English clotted cream gifts meet Japanese adzuki bean sweets!

Since then, I have been getting my hands covered in my favourite stuff – soil! The maintenance work has been physically tough (no exercise needed in the evening / weekend!) But it keeps you fit and there's always an美味しい (tasty) lunch! During this work, I’ve had the chance to help choose plants, giving me an awareness of the seasonality of this work and the species available for city dwellers to grow. I have enjoyed meeting each of Niwashyu’s clients thus far, and learning about their preferences for garden plants. I have noted there is a general liking of low maintenance evergreens and subtle colours. Additionally, there seems to be a preference towards English and contemporary Japanese garden styles, rather than traditional Japanese gardens. I would like to take the opportunity during this blog post to ask Niwashyu clients how wildlife other than plants (for example, birds, bees, insects etc.) are considered in the garden – are these a part of the decisions made when choosing plants?

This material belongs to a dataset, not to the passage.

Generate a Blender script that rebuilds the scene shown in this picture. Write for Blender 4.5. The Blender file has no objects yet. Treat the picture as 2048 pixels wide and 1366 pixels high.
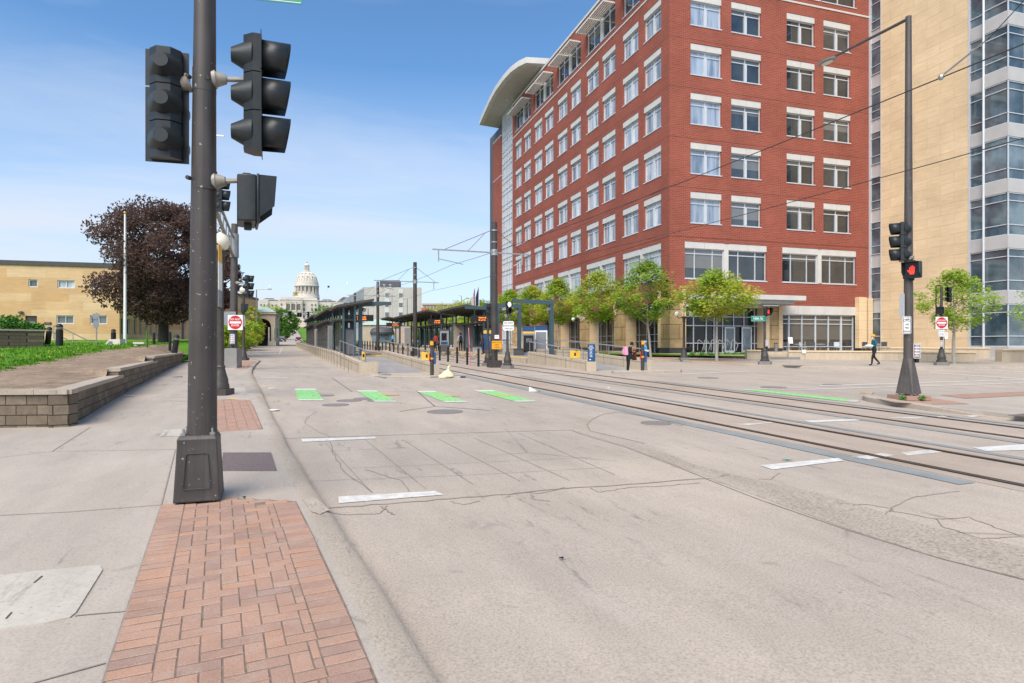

Arranging flowers chosen from the garden center for a client’s balcony.

Currently, English gardeners are learning more about the importance of wildlife in gardens (both urban and rural), and as a consequence are incorporating more native, bee friendly flowers into garden designs. This recent development in garden design has been inspired by a greater awareness of global bee population decline due to loss of food and living space from farming and urban expansion. Is this something that modern Japanese gardens will also adapt?

Something that may be of inspiration to Tokyo gardeners is some of the leading work already happening in 銀座 (Ginza) - http://www.thinktheearth.net/thinkdaily/report/2010/10/rpt-54.html#page-3

More information about the importance of using bee friendly plants can be seen here - https://www.rhs.org.uk/science/conservation-biodiversity/wildlife/encourage-wildlife-to-your-garden/plants-for-pollinators

So, it’s been a busy first few weeks, but highly productive and educational! I’m looking forward to the rest of my time here, meeting more clients and understanding what they want from their urban gardens.